La quarta cazzata. Il nostro candidato preferito al “Premio internazionale di giornalismo di Ischia” non ha resistito. Era troppo goloso, il tema. Quello degli stipendi faraonici degli avvocati comunali. E anche il quotidiano on line ci si è buttato a capofitto, dopo che altre testate – in un contesto tipico del “dagli all’untore” – ci avevano goduriosamente inzuppato il pane nel recente passato. Ma “Cinque” lo ha fatto nel peggiore dei modi. Andando, cioè, a fare il (troppo agevole e per niente faticoso) gioco del “copia e incolla”. Si rispolvera così una vecchia relazione del Ministero dell’economia, si attinge ad un pessimo articolo di un quotidiano romano scritto sotto dettatura ed infine si rinvia ad un “saggio” obsoleto ma che ha il pregio di essere il frutto di una notissima firma del Corsera. “Gli avvocati del Comune di Roma godono di automatici ed illegittimi benefits ogni volta che, svolgendo il lavoro per il quale vengono pagati, riportano una vittoria in una causa nella quale il Comune è parte”. Verrebbe da interrogare il maestro del copia e incolla: “Automatici? E perché sarebbero tali? Illegittimi? E Tu che ne sai della legge?”. Ma sarebbe fatica sprecata e tempo perso. Quel tizio, visto che non è stato in grado di assumere la minima informazione corretta, tenuto conto che ha violato il dovere professionale di diligenza omettendo di documentarsi almeno un poco, non riuscirebbe sicuramente neppure a capire la spiegazione che gli dai, ancorché ti sforzi di utilizzare un linguaggio ed una terminologia non da giurista ma da free lance. E non saprebbe neppure leggere, a ben vedere, la deliberazione che, nel dare attuazione all’art. 9 del D.L. n. 90 del 2014 (quello di riforma della P.A.), il Comune di Roma ha approvato il 30 dicembre 2014. Una normativa che, in base alla legge vigente (non che non ce ne fosse una precedente in base alla quale gli onorari delle cause vinte si pagavano comunque in modo conforme), ha stabilito nel dettaglio i criteri di liquidazione ed i tetti massimi percepibili. Quella delibera, infatti, essendo un atto molto “tecnico” (un vero e proprio regolamento), gli dovrebbe essere a sua volta spiegata, decifrata, decodificata: avrebbe bisogno, cioè, di una sorta di badante che gliela interpreti. E, comunque, nel merito, nessun “automatismo”, nessuna “illegittimità”.
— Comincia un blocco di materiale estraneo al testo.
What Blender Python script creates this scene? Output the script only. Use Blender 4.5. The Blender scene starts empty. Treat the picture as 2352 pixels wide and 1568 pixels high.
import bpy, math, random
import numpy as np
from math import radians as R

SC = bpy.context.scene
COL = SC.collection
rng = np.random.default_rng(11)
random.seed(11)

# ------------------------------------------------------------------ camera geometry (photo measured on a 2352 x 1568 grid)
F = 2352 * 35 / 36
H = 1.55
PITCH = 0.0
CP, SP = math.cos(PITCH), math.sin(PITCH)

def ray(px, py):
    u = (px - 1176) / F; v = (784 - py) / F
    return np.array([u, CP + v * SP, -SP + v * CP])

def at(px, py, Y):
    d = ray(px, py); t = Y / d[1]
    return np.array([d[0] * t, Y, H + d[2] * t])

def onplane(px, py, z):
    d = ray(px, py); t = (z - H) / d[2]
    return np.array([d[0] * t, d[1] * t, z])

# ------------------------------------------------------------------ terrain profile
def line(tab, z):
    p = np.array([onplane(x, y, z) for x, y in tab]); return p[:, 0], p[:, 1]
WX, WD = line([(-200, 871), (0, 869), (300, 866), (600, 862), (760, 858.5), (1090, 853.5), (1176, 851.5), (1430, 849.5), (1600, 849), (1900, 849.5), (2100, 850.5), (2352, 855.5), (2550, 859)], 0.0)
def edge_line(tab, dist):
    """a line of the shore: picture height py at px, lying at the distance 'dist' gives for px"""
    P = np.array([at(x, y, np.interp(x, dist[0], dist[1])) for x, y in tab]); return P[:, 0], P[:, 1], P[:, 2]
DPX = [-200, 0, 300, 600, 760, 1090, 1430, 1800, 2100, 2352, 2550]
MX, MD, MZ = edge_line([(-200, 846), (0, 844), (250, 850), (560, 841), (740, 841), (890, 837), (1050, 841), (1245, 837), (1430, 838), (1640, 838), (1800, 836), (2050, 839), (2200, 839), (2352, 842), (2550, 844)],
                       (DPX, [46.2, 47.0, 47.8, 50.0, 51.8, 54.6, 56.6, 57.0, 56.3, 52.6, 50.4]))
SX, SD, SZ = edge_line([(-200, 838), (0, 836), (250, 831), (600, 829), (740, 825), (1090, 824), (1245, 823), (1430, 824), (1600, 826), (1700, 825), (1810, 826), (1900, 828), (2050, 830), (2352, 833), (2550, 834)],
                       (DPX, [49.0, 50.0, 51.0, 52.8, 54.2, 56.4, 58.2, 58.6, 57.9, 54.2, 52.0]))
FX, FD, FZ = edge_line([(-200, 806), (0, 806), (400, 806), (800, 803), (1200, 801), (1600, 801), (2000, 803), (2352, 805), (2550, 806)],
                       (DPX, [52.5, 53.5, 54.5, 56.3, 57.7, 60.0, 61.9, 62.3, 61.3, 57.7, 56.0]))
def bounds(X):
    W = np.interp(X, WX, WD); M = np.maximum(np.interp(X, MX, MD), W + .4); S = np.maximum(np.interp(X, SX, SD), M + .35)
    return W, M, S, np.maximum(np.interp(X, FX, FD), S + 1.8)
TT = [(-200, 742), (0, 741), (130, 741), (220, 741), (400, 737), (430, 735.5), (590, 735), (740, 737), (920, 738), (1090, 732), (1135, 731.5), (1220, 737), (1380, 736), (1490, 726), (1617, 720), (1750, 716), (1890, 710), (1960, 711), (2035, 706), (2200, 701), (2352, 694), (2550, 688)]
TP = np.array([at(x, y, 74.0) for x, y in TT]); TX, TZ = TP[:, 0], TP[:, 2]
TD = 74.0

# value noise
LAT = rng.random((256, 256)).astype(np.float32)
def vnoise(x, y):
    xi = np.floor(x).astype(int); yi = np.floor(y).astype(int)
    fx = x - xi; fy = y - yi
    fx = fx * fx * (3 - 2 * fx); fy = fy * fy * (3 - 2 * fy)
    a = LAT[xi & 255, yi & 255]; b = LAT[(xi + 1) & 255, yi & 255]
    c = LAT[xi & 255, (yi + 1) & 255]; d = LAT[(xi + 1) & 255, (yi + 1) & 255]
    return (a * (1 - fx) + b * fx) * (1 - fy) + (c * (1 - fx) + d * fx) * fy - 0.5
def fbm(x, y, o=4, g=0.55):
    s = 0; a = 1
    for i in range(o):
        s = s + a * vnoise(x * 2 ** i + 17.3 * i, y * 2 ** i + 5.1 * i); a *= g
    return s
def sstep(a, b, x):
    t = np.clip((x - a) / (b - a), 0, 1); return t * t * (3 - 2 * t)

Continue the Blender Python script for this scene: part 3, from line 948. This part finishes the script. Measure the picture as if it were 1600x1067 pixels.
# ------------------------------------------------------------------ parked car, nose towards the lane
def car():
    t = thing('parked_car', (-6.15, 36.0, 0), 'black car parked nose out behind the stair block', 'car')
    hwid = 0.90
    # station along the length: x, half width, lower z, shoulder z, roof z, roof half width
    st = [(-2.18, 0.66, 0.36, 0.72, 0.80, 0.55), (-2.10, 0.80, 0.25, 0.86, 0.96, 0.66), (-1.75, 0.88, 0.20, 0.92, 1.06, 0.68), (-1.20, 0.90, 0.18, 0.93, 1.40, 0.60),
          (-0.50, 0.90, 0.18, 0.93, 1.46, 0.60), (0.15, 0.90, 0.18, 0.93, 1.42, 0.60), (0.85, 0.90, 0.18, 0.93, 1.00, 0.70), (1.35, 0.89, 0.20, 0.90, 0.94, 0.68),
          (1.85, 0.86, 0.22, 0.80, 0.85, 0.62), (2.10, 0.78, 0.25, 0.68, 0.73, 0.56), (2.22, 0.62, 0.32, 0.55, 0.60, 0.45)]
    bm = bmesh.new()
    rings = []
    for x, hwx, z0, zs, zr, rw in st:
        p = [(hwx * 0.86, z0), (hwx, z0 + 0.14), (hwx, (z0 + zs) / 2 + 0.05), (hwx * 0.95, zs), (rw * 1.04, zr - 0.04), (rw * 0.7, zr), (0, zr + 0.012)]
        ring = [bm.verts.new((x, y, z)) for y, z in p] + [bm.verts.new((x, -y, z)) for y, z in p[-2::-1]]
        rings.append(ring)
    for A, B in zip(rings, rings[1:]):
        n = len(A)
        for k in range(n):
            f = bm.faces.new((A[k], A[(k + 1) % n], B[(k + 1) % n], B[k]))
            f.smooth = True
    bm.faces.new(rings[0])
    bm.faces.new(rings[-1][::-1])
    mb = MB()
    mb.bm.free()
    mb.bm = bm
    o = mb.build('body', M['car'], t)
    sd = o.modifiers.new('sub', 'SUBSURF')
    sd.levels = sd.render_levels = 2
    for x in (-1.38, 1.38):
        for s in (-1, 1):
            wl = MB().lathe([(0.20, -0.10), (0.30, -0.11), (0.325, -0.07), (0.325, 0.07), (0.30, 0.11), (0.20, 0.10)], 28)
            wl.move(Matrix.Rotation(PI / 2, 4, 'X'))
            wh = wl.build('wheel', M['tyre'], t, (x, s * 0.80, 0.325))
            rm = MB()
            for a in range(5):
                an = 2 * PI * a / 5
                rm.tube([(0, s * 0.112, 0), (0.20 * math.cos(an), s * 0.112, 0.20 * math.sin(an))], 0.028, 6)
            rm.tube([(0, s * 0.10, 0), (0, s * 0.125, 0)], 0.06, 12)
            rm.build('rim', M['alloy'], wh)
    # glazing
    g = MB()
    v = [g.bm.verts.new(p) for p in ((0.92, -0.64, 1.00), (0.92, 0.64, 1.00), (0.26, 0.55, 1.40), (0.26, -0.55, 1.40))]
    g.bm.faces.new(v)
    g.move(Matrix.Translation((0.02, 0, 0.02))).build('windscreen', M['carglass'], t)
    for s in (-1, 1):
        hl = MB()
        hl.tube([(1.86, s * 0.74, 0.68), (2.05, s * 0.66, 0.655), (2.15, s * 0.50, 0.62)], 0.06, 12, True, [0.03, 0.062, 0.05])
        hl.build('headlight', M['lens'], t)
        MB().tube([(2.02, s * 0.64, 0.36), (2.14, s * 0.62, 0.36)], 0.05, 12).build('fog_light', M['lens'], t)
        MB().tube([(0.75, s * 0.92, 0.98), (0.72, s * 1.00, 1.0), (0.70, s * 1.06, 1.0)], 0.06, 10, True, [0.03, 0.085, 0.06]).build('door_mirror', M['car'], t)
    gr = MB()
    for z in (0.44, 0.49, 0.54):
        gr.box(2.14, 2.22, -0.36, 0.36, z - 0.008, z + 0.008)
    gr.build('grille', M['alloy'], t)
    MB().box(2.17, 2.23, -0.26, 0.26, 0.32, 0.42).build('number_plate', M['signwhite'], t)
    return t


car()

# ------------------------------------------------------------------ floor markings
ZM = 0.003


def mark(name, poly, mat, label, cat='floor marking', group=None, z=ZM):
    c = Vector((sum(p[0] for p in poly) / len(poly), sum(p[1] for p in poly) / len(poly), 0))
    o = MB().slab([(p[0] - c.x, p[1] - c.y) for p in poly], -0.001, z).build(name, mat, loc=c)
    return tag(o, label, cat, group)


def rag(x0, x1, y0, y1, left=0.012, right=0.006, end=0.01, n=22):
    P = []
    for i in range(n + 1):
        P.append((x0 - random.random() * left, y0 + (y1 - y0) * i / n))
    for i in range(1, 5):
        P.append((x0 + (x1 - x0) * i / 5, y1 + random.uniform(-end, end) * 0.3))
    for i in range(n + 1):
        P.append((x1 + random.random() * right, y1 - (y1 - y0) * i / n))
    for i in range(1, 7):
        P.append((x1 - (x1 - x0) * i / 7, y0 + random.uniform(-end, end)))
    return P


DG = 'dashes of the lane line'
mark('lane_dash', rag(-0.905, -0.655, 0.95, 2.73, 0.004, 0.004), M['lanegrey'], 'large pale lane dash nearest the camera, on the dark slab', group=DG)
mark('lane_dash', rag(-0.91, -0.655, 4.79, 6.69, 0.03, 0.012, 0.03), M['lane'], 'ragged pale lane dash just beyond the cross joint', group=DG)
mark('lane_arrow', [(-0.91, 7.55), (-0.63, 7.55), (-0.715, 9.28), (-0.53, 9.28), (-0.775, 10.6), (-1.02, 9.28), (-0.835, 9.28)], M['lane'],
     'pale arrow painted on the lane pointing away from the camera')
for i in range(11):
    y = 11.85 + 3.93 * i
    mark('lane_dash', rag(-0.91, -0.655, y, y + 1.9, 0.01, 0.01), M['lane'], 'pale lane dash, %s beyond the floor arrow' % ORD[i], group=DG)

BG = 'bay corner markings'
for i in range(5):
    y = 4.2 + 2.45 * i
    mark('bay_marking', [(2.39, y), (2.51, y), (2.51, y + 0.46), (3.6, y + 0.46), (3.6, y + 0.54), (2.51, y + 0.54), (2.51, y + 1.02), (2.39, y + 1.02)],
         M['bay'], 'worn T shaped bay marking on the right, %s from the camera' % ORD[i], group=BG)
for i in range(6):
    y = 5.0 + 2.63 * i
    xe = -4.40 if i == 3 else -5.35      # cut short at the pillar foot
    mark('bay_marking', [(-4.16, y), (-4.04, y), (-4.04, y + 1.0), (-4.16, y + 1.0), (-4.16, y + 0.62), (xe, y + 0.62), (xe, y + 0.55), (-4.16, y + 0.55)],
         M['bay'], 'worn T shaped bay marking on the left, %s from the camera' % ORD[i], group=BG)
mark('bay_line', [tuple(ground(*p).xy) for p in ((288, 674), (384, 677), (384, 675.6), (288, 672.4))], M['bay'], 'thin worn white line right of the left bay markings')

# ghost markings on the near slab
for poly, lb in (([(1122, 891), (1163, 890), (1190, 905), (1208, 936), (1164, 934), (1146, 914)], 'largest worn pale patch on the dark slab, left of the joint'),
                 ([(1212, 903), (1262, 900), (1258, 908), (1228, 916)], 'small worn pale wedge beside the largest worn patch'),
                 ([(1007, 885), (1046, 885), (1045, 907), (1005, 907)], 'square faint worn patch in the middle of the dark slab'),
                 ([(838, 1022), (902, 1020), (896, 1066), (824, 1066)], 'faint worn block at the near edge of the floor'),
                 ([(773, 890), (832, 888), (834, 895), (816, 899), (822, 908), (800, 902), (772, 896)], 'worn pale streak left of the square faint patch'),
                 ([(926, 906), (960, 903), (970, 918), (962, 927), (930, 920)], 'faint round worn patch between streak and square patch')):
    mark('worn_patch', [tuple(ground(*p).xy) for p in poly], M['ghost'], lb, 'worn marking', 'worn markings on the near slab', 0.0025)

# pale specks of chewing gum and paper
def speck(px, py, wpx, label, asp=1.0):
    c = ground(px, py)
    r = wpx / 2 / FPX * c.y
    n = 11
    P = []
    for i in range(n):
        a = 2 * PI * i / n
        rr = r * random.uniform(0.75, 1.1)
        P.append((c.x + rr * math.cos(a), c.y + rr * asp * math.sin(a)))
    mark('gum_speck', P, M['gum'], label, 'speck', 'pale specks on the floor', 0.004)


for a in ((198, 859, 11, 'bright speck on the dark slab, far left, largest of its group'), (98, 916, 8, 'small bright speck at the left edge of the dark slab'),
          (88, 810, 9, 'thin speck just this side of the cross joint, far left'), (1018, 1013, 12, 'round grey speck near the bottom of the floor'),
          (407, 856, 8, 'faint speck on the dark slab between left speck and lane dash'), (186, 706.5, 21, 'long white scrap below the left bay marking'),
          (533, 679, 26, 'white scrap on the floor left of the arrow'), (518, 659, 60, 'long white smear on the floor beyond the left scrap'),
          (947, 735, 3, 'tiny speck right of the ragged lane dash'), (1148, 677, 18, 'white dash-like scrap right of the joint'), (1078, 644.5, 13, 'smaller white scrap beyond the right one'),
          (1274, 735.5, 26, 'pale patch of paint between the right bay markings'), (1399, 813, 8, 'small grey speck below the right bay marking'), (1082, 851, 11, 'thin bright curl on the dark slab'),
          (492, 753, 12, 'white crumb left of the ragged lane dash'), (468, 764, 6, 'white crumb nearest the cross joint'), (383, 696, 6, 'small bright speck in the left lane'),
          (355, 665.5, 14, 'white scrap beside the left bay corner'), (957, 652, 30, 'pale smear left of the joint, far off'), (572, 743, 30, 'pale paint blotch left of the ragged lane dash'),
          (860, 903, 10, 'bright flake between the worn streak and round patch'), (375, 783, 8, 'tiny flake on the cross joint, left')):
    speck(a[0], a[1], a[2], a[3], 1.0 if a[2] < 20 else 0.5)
La quinta cazzata: anche questa frutto di una superficialità e di una sciatteria fuori controllo, a dimostrazione che al giorno d’oggi quella del giornalista, peggio che per gli avvocati, sta diventando una professione di pseudo-disoccupati. La testata “Cinque” afferma che il Capo degli Avvocati comunali ha uno stipendio di 270.000 euro l’anno. Sarebbe stato sufficiente, anche qui, un “click” (Portale comunale, sezione Amministrazione trasparente, Retribuzione dirigenti avvocati) e si sarebbe visto che nel 2014 lo stipendio del Capo dell’Avvocatura, al lordo delle trattenute fiscali (45%) e di quelle degli oneri riflessi (23,8%), entrambe ovviamente a carico del dipendente (come si spiega nella relativa tabella pubblicata tempestivamente, comunque due mesi prima del pezzo del quotidiano on line) è stato di Euro 216.539.

Qui non si tratta di stabilire se quell’importo sia troppo o troppo poco: ciò che conta è che l’informazione fornita da “Cinque” è falsa. Quando un giornale fornisce una notizia non vera è inattendibile. Su tutto. E se un giornale è inattendibile, prima o poi chiude: non cinque giorni su sette, ma sette su sette. E i free lance che erano sul suo libro paga inizieranno a pentirsi di aver contribuito al fallimento, con produzioni negligenti e goffe. Ma forse torneranno utili all’Italia: che ha tanto, ma davvero tanto, bisogno di braccia.

One Response to “Il quinto (cinque come cinque) potere”

  1. Ugo Di Perna scrive:

    Lavare la testa ai somari è acqua sprecata. In questo caso è sprecato l’inchiostro.